The magnitude of the electric field can be calculated as:

\(\begin{aligned}\left| {{{{\bf{\vec E}}}_{\rm{b}}} - {{{\bf{\vec E}}}_{\rm{a}}}} \right| &= \sqrt {{\bf{\vec E}}_{\rm{b}}^{\rm{2}} + {\bf{\vec E}}_{\rm{a}}^2} \\ &= \sqrt {{{\left( { - 44.16 \times {{10}^3}\;{{\rm{V}} \mathord{\left/{\vphantom {{\rm{V}} {\rm{m}}}} \right.} {\rm{m}}}} \right)}^2} + {{\left( { - 88.96 \times {{10}^3}\;{{\rm{V}} \mathord{\left/{\vphantom {{\rm{V}} {\rm{m}}}} \right.} {\rm{m}}}} \right)}^2}} \\ &= 9.9 \times {10^4}\;{{\rm{V}} \mathord{\left/{\vphantom {{\rm{V}} {\rm{m}}}} \right.} {\rm{m}}}\end{aligned}\)
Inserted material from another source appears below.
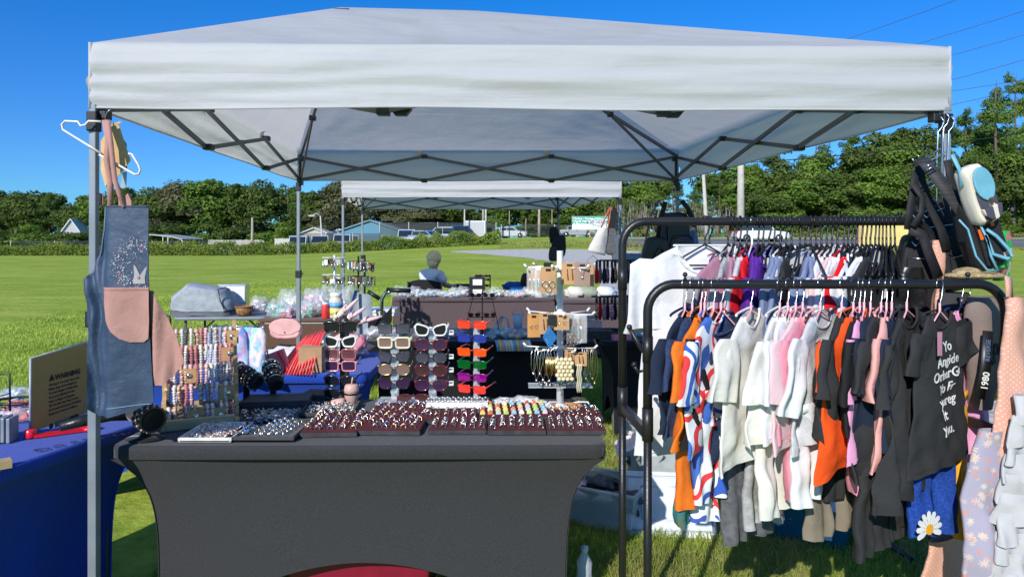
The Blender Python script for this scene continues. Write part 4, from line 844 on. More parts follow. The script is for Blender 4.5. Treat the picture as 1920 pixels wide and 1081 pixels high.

The direction of the electric field can be calculated as:

\(\begin{aligned}\theta &= {\tan ^{ - 1}}\left( {\frac{{{{{\bf{\vec E}}}_{\rm{a}}}}}{{{{{\bf{\vec E}}}_{\rm{b}}}}}} \right)\\ &= {\tan ^{ - 1}}\left( {\frac{{\left( { - 88.96 \times {{10}^3}\;{{\rm{V}} \mathord{\left/{\vphantom {{\rm{V}} {\rm{m}}}} \right.} {\rm{m}}}} \right)}}{{\left( { - 44.16 \times {{10}^3}\;{{\rm{V}} \mathord{\left/{\vphantom {{\rm{V}} {\rm{m}}}} \right.} {\rm{m}}}} \right)}}} \right)\\ &= 64^\circ \end{aligned}\)

Thus, the magnitude of the electric field is \(9.9 \times {10^4}\;{{\rm{V}} \mathord{\left/{\vphantom {{\rm{V}} {\rm{m}}}} \right.} {\rm{m}}}\) and direction is \(64^\circ \) above the positive x-axis.